What you will do: Leave the pictures out and quote every line from the start of the listing to the line with "random.seed(7)", inclusive.

Supplied information:
★ ★ ★ ★ ★ ★ ★
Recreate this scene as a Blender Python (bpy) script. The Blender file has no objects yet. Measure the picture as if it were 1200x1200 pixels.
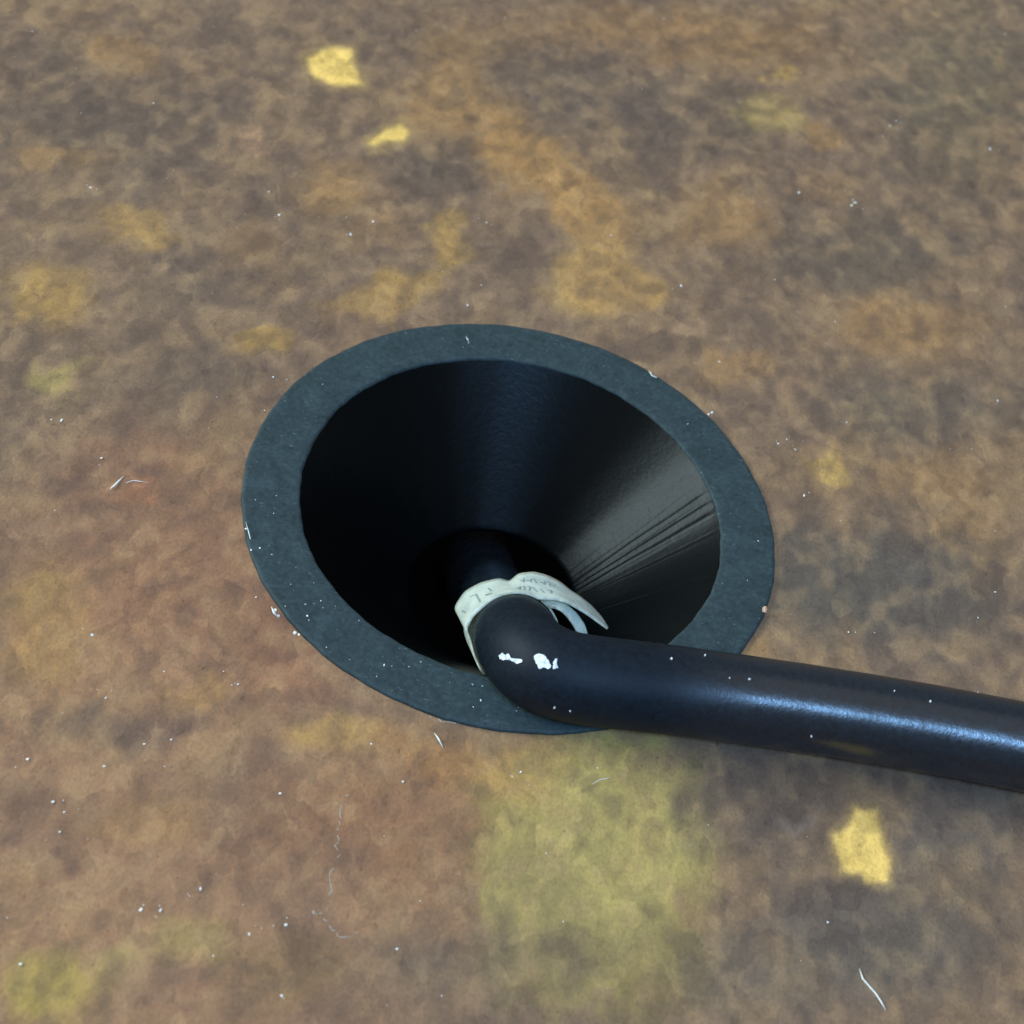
import bpy, bmesh, math, random
import numpy as np
from mathutils import Vector, Matrix

S = 0.001                      # all lengths below are written in millimetres
C = bpy.context.scene.collection
scn = bpy.context.scene
random.seed(7)

# ------------------------------------------------------------------ camera
EL, ROLL = 0.827781257, 0.247531749
f_ = np.array([0, math.cos(EL), -math.sin(EL)])
r_ = np.array([1.0, 0, 0])
u_ = np.cross(r_, f_)
cr, sr = math.cos(ROLL), math.sin(ROLL)
RIGHT, UP, FWD = cr*r_ + sr*u_, -sr*r_ + cr*u_, f_
EYE = np.array([-0.0332413, -0.4706306, 0.0]) - 188.807935*FWD
FOC = 1985.0
cd = bpy.data.cameras.new('camera')
cam = bpy.data.objects.new('camera', cd); C.objects.link(cam)
m = Matrix.Identity(4)
for i in range(3):
    m[i][0], m[i][1], m[i][2], m[i][3] = RIGHT[i], UP[i], -FWD[i], EYE[i]*S
cam.matrix_world = m
cd.sensor_width = 36.0
cd.lens = 36.0*FOC/1200.0
cd.clip_start, cd.clip_end = 0.005, 50
cd.dof.use_dof = True
cd.dof.focus_distance = 0.180
cd.dof.aperture_fstop = 48
scn.camera = cam

# ------------------------------------------------------------------ world and lamps
w = bpy.data.worlds.new('World'); scn.world = w; w.use_nodes = True
bg = w.node_tree.nodes['Background']
bg.inputs[0].default_value = (0.88, 0.96, 1.0, 1)
bg.inputs[1].default_value = 0.24
scn.view_settings.view_transform = 'Standard'
scn.view_settings.look = 'None'
scn.view_settings.exposure = 0.10
scn.view_settings.gamma = 1.0

def area(name, az, el, dist, sx, sy, watts, col):
    """a window or overhead fill panel: az/el as seen from the grommet, az 0 = +x, 90 = +y"""
    d = Vector((math.cos(math.radians(az))*math.cos(math.radians(el)),
                math.sin(math.radians(az))*math.cos(math.radians(el)),
                math.sin(math.radians(el))))
    l = bpy.data.lights.new(name, 'AREA'); l.shape = 'RECTANGLE'
    l.size, l.size_y, l.energy, l.color = sx, sy, watts, col
    o = bpy.data.objects.new(name, l); C.objects.link(o)
    o.location = d*dist
    o.rotation_euler = (-d).to_track_quat('-Z', 'Y').to_euler()
    return o
area('window_light', 173, 25, 1.9, 1.25, 0.45, 40, (0.78, 0.97, 1.0))
area('sky_window_light', -72, 56, 2.1, 0.60, 0.31, 37.0, (0.25, 0.54, 1.0))
area('overhead_fill', -95, 86, 2.2, 3.8, 3.6, 16, (1.0, 0.95, 0.86))  # broad overhead fill, added to brighten the tabletop; no known lamp

# ------------------------------------------------------------------ helpers
def link(name, me, mat=None, parent=None, smooth=True):
    o = bpy.data.objects.new(name, me); C.objects.link(o)
    if mat: me.materials.append(mat)
    if smooth:
        me.polygons.foreach_set('use_smooth', [True]*len(me.polygons))
    if parent: o.parent = parent
    return o

def pydata(name, vs, fs, mat=None, parent=None, smooth=True):
    me = bpy.data.meshes.new(name)
    me.from_pydata([tuple(c*S for c in v) for v in vs], [], fs)
    me.validate(); me.update()
    return link(name, me, mat, parent, smooth)

def tag(o, label=None, cat=None, group=None, kind=None):
    if label: o['label'] = label
    if cat: o['category'] = cat
    if group: o['group'] = group
    if kind: o['kind'] = kind
    return o

def unproj(px, py, z=0.0):
    d = (px-600)/FOC*RIGHT - (py-600)/FOC*UP + FWD
    return EYE + d*((z-EYE[2])/d[2])

def nodes(name):
    mt = bpy.data.materials.new(name); mt.use_nodes = True
    nt = mt.node_tree
    return mt, nt, nt.nodes['Principled BSDF']

def N(nt, typ, **kw):
    n = nt.nodes.new(typ)
    for k, v in kw.items():
        if k in n.inputs.keys(): n.inputs[k].default_value = v
        else: setattr(n, k, v)
    return n

def noise(nt, scale, detail=4.0, rough=0.55, dist=0.0, vec=None):
    n = N(nt, 'ShaderNodeTexNoise', Scale=scale, Detail=detail, Roughness=rough, Distortion=dist)
    if vec is not None: nt.links.new(vec, n.inputs['Vector'])
    return n

def ramp(nt, src, stops):
    n = nt.nodes.new('ShaderNodeValToRGB')
    e = n.color_ramp.elements
    while len(e) < len(stops): e.new(0.5)
    for i, (p, c) in enumerate(stops):
        e[i].position = p; e[i].color = c if len(c) == 4 else (*c, 1)
    nt.links.new(src, n.inputs[0])
    return n

def objvec(nt, sc=(1, 1, 1), rot=(0, 0, 0)):
    t = nt.nodes.new('ShaderNodeTexCoord')
    mp = N(nt, 'ShaderNodeMapping')
    mp.inputs['Scale'].default_value = sc; mp.inputs['Rotation'].default_value = rot
    nt.links.new(t.outputs['Object'], mp.inputs['Vector'])
    return mp.outputs['Vector']

def bump(nt, src, b, dist, strength=1.0, prev=None):
    n = N(nt, 'ShaderNodeBump', Strength=strength, Distance=dist)
    nt.links.new(src, n.inputs['Height'])
    if prev: nt.links.new(prev.outputs[0], n.inputs['Normal'])
    nt.links.new(n.outputs[0], b.inputs['Normal'])
    return n

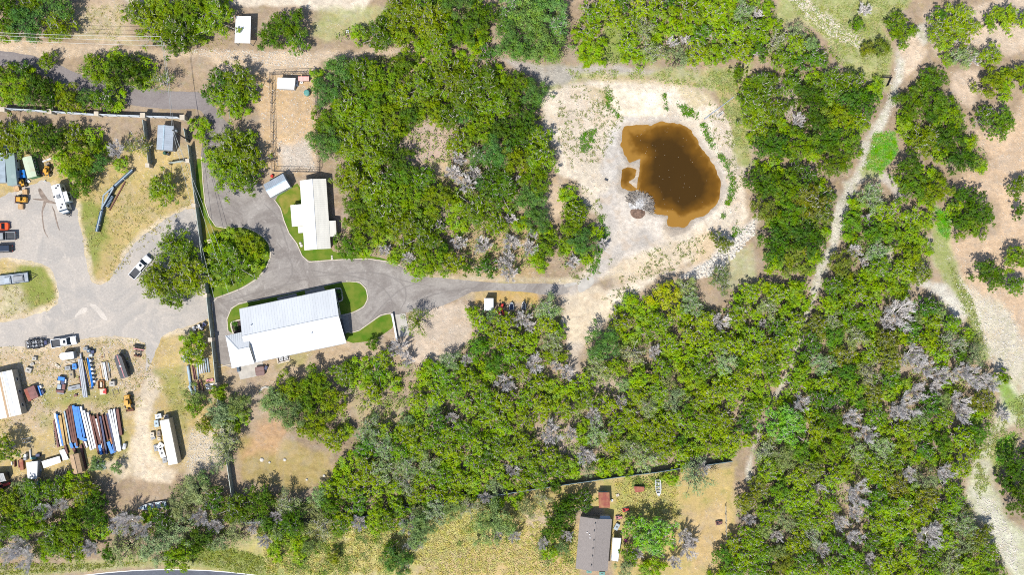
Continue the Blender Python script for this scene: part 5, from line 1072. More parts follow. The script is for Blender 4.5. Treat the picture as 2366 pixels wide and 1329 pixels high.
★ ★ ★ ★ ★ ★ ★
Expected answer:
Recreate this scene as a Blender Python (bpy) script. The Blender file has no objects yet. Measure the picture as if it were 1200x1200 pixels.
import bpy, bmesh, math, random
import numpy as np
from mathutils import Vector, Matrix

S = 0.001                      # all lengths below are written in millimetres
C = bpy.context.scene.collection
scn = bpy.context.scene
random.seed(7)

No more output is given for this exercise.